Menurutnya, karena mekanisme penetapan upah minimum pekerja yang dilakukan secara tripartit atau terdiri dari tiga pihak yakni pemerintah daerah, pengusaha dan pekerja tidak memungkinkan pemerintah daerah menjamin tidak ada kenaikan upah minimum pekerja.
Sementara itu, pengamat kebijakan Banten dari Universitas Sultan Ageng Tirtayasa Gandung Ismanto mengatakan rencana industrialisasi di Kabupaten Lebak harus didasari oleh karakteristik dan sumber daya yang dimiliki oleh daerah ini.
“Industri yang tepat untuk Lebak adalah pengolahan hasil pertanian dan perkebunan. Jika Lebak dipaksakan menjadi daerah industri padat karya dan padat modal, maka akan terjadi disorientasi pembangunan,” tuturnya.

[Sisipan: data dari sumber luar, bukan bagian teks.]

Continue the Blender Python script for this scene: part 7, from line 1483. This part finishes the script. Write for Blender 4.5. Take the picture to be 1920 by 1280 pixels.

Berdirinya sejumlah pabrik pengolahan pakan ternak di Kabupaten Tangerang, gula rafinasi di Kota Cilegon dan lainnya, tuturnya, seharusnya dapat dimanfaatkan oleh Provinsi Banten dengan membangun koordinasi pembangunan antar pemerintah kabupaten/kota.
Pemprov Banten, ujarnya, harus membangun komunikasi antar daerah untuk melaksanakan program pembangunan yang saling terkait. Misal, bahan baku industri pengolahan pakan ternak yakni Jagung yang masih dikirim dari Provinsi Gorontalo, seharusnya dapat disiapkan oleh Kab. Lebak dan Pandeglang.
Dengan begitu, tuturnya, akan tercipta pemerataan pembangunan daerah yang didasari oleh sumber daya asli daerah tersebut. Tidak hanya itu, jika bahan baku industri di Banten dapat menggunakan barang lokal, maka akan tercipta stabilitas pembangunan industri.
“Untuk daerah tertinggal seperti Kabupaten Lebak dan Pandeglang yang selama ini bergantung pada hasil alam, harus didorong sebagai produsen bahan baku industri pengolahan yang berdiri di Tangerang, Serang dan Cilegon,” tuturnya.